Los voceros del país -porque todavía tenían el atrevimiento de llamarlo país- se justificaban con la letanía de que había que ahorrar, y ahí mismo colocaban una mala palabra: “contingencia”. Y cuando hay que ahorrar combustible, se empieza a desconectar todo lo que gasta: aires acondicionados, maquinarias, motores y algunos cerebros. Y también se ahorra haciendo que deje de funcionar lo fútil, lo que ellos no consideran importante, lo que no es de vida o muerte. Como los teatros y los cines, pero no dejan de hacer reuniones del partido, que eso es otra película.

Por esa regla, si cierran o clausuran todo lo que el pueblo no necesita, veo trancados para siempre los restaurantes, las cafeterías y los mercados. Seguirán levantando hoteles los militares de GAESA, porque parece que esos módulos serán las unidades del ejército en el futuro, aunque yo pensaba que eran para el turismo. Pero, con una Habana que se cae, un país sin agua ni electricidad, el turista que vaya a la isla en avión le pasará por encima sin darse cuenta, porque estará totalmente apagada.

Y ahora cierran los cines, ese sitio donde uno iba a gritar: ¡Cojo, suelta la botella!, cada vez que se interrumpía la película. Un sitio donde uno se sentía, durante una hora al menos, libre de la vigilancia del Gran Hermano. El lugar donde uno mezclaba cultura con entretenimiento y placer, el placer de escaparse al infierno del exterior y donde se podía respirar sin sudar con el aire acondicionado.

Es verdad que con el desarrollo de la técnica y el ingenio de la piratería -que en Cuba no es delito, porque el primer pirata es el estado- la costumbre de ir al cine fue perdiéndose. Primero, por el transporte; después, porque no había nada que hacer al salir; y tercero, porque es más fácil ver la película en tu casa si la bajas de internet o está en el paquete. Con ese paquete la gente escapa del paquete que mete cada día el gobierno.

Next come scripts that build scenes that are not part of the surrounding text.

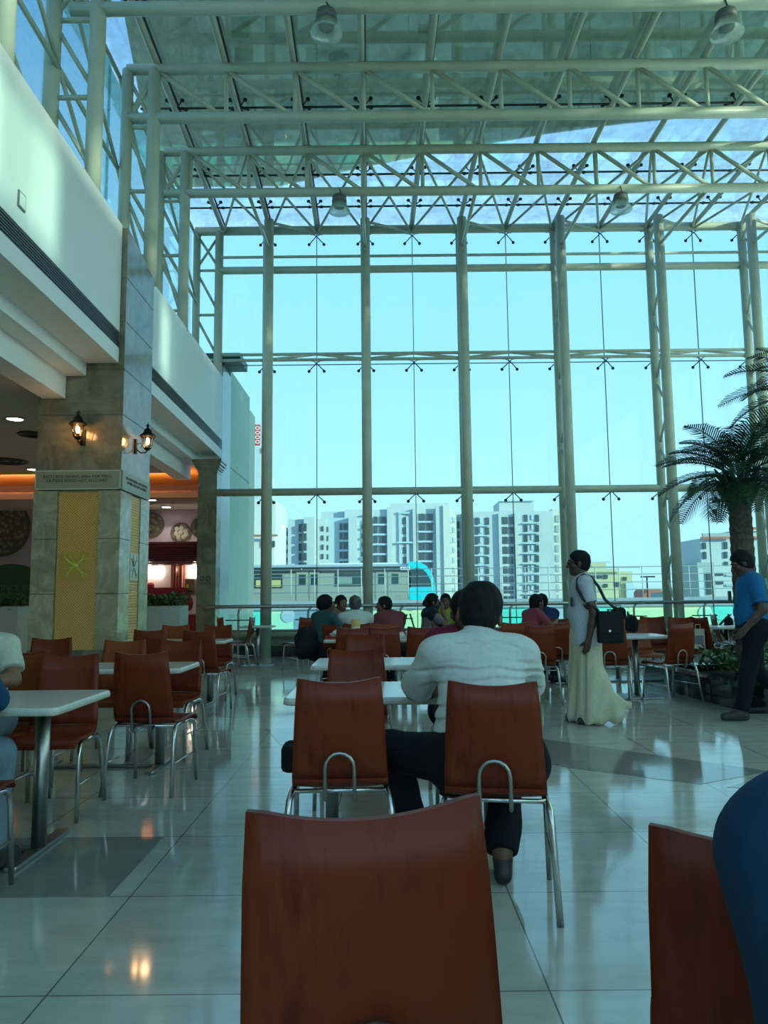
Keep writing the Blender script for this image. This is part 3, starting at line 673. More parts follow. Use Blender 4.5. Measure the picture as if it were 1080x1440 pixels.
# ---- viaduct
VY = 32.0
def vp(u, v, Y=VY): return atY(u, v, Y)
M['deck'] = P('deck_concrete', (.24, .30, .36), .8, var=(.29, .35, .41), scale=1.2)
M['turq'] = P('turquoise_panel', (.10, .62, .58), .6); M['mint'] = P('mint_panel', (.45, .72, .58), .6); M['pale'] = P('pale_green_panel', (.62, .72, .45), .6)
M['bluep'] = P('blue_panel', (.22, .32, .45), .6); M['lav'] = P('lavender_panel', (.42, .48, .62), .6); M['deepturq'] = P('deep_turquoise', (.05, .45, .52), .6)
t = thing('rail_viaduct', 'elevated metro viaduct with painted wall and railing', 'viaduct', (0, VY, -9))
zc = 1.25 - 5.0/1060*VY + 9
MB().bx((-14, .0, zc-.32), (60, 10, zc-.10)).build('deck', M['deck'], t)
MB().bx((-14, -.15, zc-.36), (60, .05, zc)).build('coping', M['deck'], t)
seq = [(-14, 'turq'), (vp(372,870)[0], 'mint'), (vp(413,870)[0], 'bluep'), (vp(478,870)[0], 'turq'), (vp(520,870)[0], 'mint'), (vp(556,870)[0], 'pale'), (vp(640,870)[0], 'pale'), (vp(702,870)[0], 'turq'), (vp(745,870)[0], 'lav'), (vp(832,870)[0], 'turq'), (vp(866,870)[0], 'mint'), (vp(885,870)[0], 'pale'), (vp(985,870)[0], 'mint'), (vp(1010,870)[0], 'turq'), (vp(1085,870)[0], 'lav'), (60, None)]
for i in range(len(seq)-1):
    MB().bx((seq[i][0], .0, zc-3.2), (seq[i+1][0]-.01, .12, zc-.36)).build('wall_panel', M[seq[i][1]], t)
MB().bx((-14, -.05, zc-2.05), (60, .0, zc-1.55)).build('ledge', M['deck'], t)
for (u, v, r, m) in ((405, 866, .28, 'lav'), (487, 868, .30, 'lav'), (578, 851, .24, 'bluep'), (1015, 858, .42, 'turq'), (992, 862, .30, 'mint'), (760, 872, .3, 'turq'), (1028, 872, .25, 'lav')):
    p = vp(u, v); MB().lathe([(0, 0), (r, 0), (r, -.03), (0, -.03)], (p[0], -.005, p[2]+9), 24, 'Y', False).build('painted_disc', M[m], t)
for x in (-10, 2, 14, 26, 38, 50): MB().lathe([(1.0, 0), (1.0, zc-3.2)], (x, 4, 0), 16).build('pier', M['deck'], t)
MB().bx((-14, .2, zc-3.4), (60, 9.5, zc-3.1)).build('girder', M['deck'], t)
M['railp'] = P('railing_paint', (.48, .50, .46), .5)
rl = thing('viaduct_railing', 'white tubular railing along the viaduct edge', 'railing', (0, VY+.3, zc-9))
rz = [1.25 + d/1060*VY - (zc-9) for d in (38.5, 28, 17, 6.5)]
for z in rz: MB().tube([(-14, 0, z), (60, 0, z)], .018, 6).build('rail', M['railp'], rl)
x = -10.0
while x < 30:
    MB().tube([(x, 0, 0), (x, 0, rz[0]+.03)], .022, 6).build('post', M['railp'], rl); x += 1.0
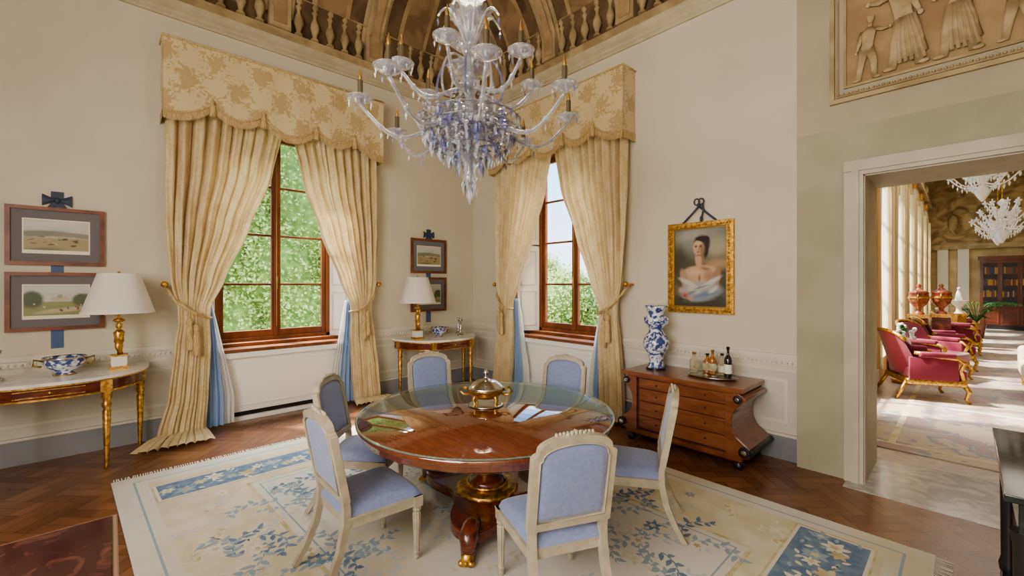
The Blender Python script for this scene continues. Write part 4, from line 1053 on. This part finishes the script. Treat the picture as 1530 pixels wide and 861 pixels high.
for k in range(30):
    t = k*2.399; R = (.55, .42, .3)[k % 3]; z0 = (-.1, .12, .35)[k % 3]; pts = []
    for i in range(8):
        u = i/7; pts.append((R*u*math.cos(t), R*u*math.sin(t), z0-.18*math.sin(pi*u)+.15*u))
    b.tube(pts, .013, M_crystal, 6)
    x, y, z = pts[-1]; b.lathe([(.01, -.02), (.05, 0), (.06, .03)], (x, y, z), M_crystal, 8); b.lathe([(.012, .0), (.012, .09)], (x, y, z), M_crystal, 6)
    for j in range(6):
        u = .3+.7*j/5; b.octa((R*u*math.cos(t+.1), R*u*math.sin(t+.1), z0-.18*math.sin(pi*u)+.15*u-.06), .018, .11, M_crystal)
b.tube([(0, 0, .5), (0, 0, 4.0)], .015, M_gold, 6)
me = b.mesh('crystal_chandelier')
inst(me, 'crystal_chandelier', (6.47, 5.4, 3.50), 0, .74); inst(me, 'crystal_chandelier', (6.80, 8.6, 3.05), 1, .8); inst(me, 'crystal_chandelier', (6.9, 13.5, 3.3), 0, .8)

# ------------------------------------------------------------------ outside
def tree(name, c, R, n, ls=.22):
    b = MB(); rnd = random.Random(int(abs(c[0]*31+c[1]*17)))
    vs = []; fs = []
    lobes = [(Vector((rnd.uniform(-.6, .6)*R[0], rnd.uniform(-.65, .65)*R[1], rnd.uniform(-.7, .7)*R[2])), rnd.uniform(.22, .42)) for _ in range(34)]
    for i in range(n):
        l, k = rnd.choice(lobes)
        d = Vector((rnd.gauss(0, 1), rnd.gauss(0, 1), rnd.gauss(0, 1))).normalized()
        p = l+Vector((d.x*R[0]*k, d.y*R[1]*k, d.z*R[2]*k))*rnd.uniform(.82, 1.16)
        e = (d*.9+Vector((rnd.gauss(0, 1), rnd.gauss(0, 1), rnd.gauss(0, 1)))*.7+Vector((0, 0, .4))).normalized()
        a = Vector((rnd.gauss(0, 1), rnd.gauss(0, 1), rnd.gauss(0, 1))).normalized()
        u = a.cross(e)
        if u.length < .1: continue
        u.normalize(); v = e.cross(u); s = ls*rnd.uniform(.6, 1.2); k0 = len(vs)
        vs += [p-u*s*.5, p+v*s*.28, p+u*s*.5, p-v*s*.28]; fs.append((k0, k0+1, k0+2, k0+3))
    b.add(vs, fs, M_leaf)
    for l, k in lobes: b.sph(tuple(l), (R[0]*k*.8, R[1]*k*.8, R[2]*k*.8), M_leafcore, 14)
    b.tube([(0, 0, -c[2]-5), (0, 0, 0)], [.35, .2], M_bark, 10)
    b.obj(name, c)
tree('tree', (-9.0, -1.2, 3.6), (2.6, 4.0, 5.6), 90000, .135)
tree('tree', (-9.5, -7.0, 2.6), (3, 3.5, 5), 12000, .26); tree('tree', (-11.5, 4.5, 2.5), (3, 4.2, 5.5), 16000, .26)
tree('tree', (-4.6, 8.6, .1), (3.3, 3.0, 2.9), 52000, .125); tree('tree', (.5, 12.5, .2), (3.3, 3.0, 3.2), 8000, .25)
b = MB(); b.box(-40, 4.6, -40, 40, -5.2, -5, mat('lawn', (.12, .2, .05), .9)); b.obj('ground_outside')

# ------------------------------------------------------------------ world, lights
w = bpy.data.worlds.new('World'); sc.world = w; w.use_nodes = True
nt = w.node_tree; bg = nt.nodes['Background']
tc = nt.nodes.new('ShaderNodeTexCoord'); sx = nt.nodes.new('ShaderNodeSeparateXYZ'); nt.links.new(tc.outputs['Generated'], sx.inputs[0])
r = nt.nodes.new('ShaderNodeValToRGB'); r.color_ramp.elements[0].position = 0; r.color_ramp.elements[0].color = (.74, .88, 1, 1); r.color_ramp.elements[1].position = .45; r.color_ramp.elements[1].color = (.30, .56, 1, 1)
nt.links.new(sx.outputs[2], r.inputs[0]); nt.links.new(r.outputs[0], bg.inputs[0]); bg.inputs[1].default_value = 2.4

def light(kind, name, loc, tgt, energy, size=None, col=(1, 1, 1)):
    l = bpy.data.lights.new(name, kind); l.energy = energy; l.color = col
    o = bpy.data.objects.new(name, l); sc.collection.objects.link(o); o.location = loc
    o.rotation_euler = (Vector(tgt)-Vector(loc)).to_track_quat('-Z', 'Y').to_euler()
    if kind == 'AREA': l.shape = 'RECTANGLE'; l.size, l.size_y = size
    return o
s_ = light('SUN', 'sun', (-10, 3, 12), (0, 0, 0), 12, col=(1, .95, .85)); s_.rotation_euler = Vector((.50, .24, -.83)).to_track_quat('-Z', 'Y').to_euler(); s_.data.angle = .05
light('AREA', 'fill_rear', (5.2, RY+.1, 2.4), (4.7, 0, 1.6), 250, (3.0, 3.0), (1, .96, .90))  # added fill lamp before the solid rear wall; no window there
light('AREA', 'fill_side', (RX-.06, -5.8, 2.6), (3.0, -2.0, .6), 40, (2.6, 2.6), (1, .97, .92))  # weaker added fill at the right wall, which has no window either
light('AREA', 'sky_fill_left', (-2.6, -3.2, 6.4), (.6, -3.1, 1.6), 1100, (4.0, 2.4), (1, .98, .94))  # added lamp outside, above the view, boosts daylight through the left window
light('AREA', 'sky_fill_back', (2.1, 2.6, 6.4), (2.2, -.8, 1.6), 1100, (4.0, 2.4), (1, .98, .94))  # extra lamp out of view strengthens the daylight entering at the back window
p = light('POINT', 'ceiling_fill', (3.748, -2.959, 4.2), (0, 0, 0), 35, col=(1, .88, .7)); p.data.shadow_soft_size = .3  # added warm fill to brighten the ceiling; the candle bulbs are unlit
light('AREA', 'gallery_fill', (7.2, 9, 6.3), (7.2, 9, 0), 260, (3.5, 16), (1, .92, .80))  # added overhead fill to light the gallery; no fixture modelled for it
for i, W in enumerate((W1, W2)):
    c = W(0, -.50, 2.1); t = W(0, 1, 2.1)
    o = light('AREA', 'window_portal_%d' % (i+1), c, t, 1, (1.6, 3.0)); o.data.cycles.is_portal = True
try:
    sc.view_settings.look = 'AgX - Medium High Contrast'
    sc.view_settings.exposure = .38
except Exception as e:
    print(e)

# ------------------------------------------------------------------ camera
cam = bpy.data.cameras.new('camera'); co = bpy.data.objects.new('camera', cam); sc.collection.objects.link(co)
co.location = (6.297, -4.919, 1.75); co.rotation_euler = (pi/2, 0, math.atan2(.6845, -.7291)-pi/2)
cam.sensor_width = 36; cam.lens = 638/1530*36; cam.shift_y = -5.5/1530; cam.clip_start = .05; cam.clip_end = 200
sc.camera = co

Pero ahora, cerrados y clausurados, a la gente le costará trabajo volver a ir al cine. Marcar en la larga cola sin que sea para comprar pollo, e ir sintiendo latir el corazón a más velocidad a medida que te acercas a la taquilla. Tendrían que reestrenar películas que atraigan mucho, como “Nuevo en esta plaza”, para ver torear a Palomo Linares, o “Tiburón”, que antes asustaba y ahora posiblemente le haga la boca agua a más de uno.

Iba a incluir en la lista aquella de Julio Iglesias “La vida sigue igual”, pero al pueblo cubano le sonaría a burla.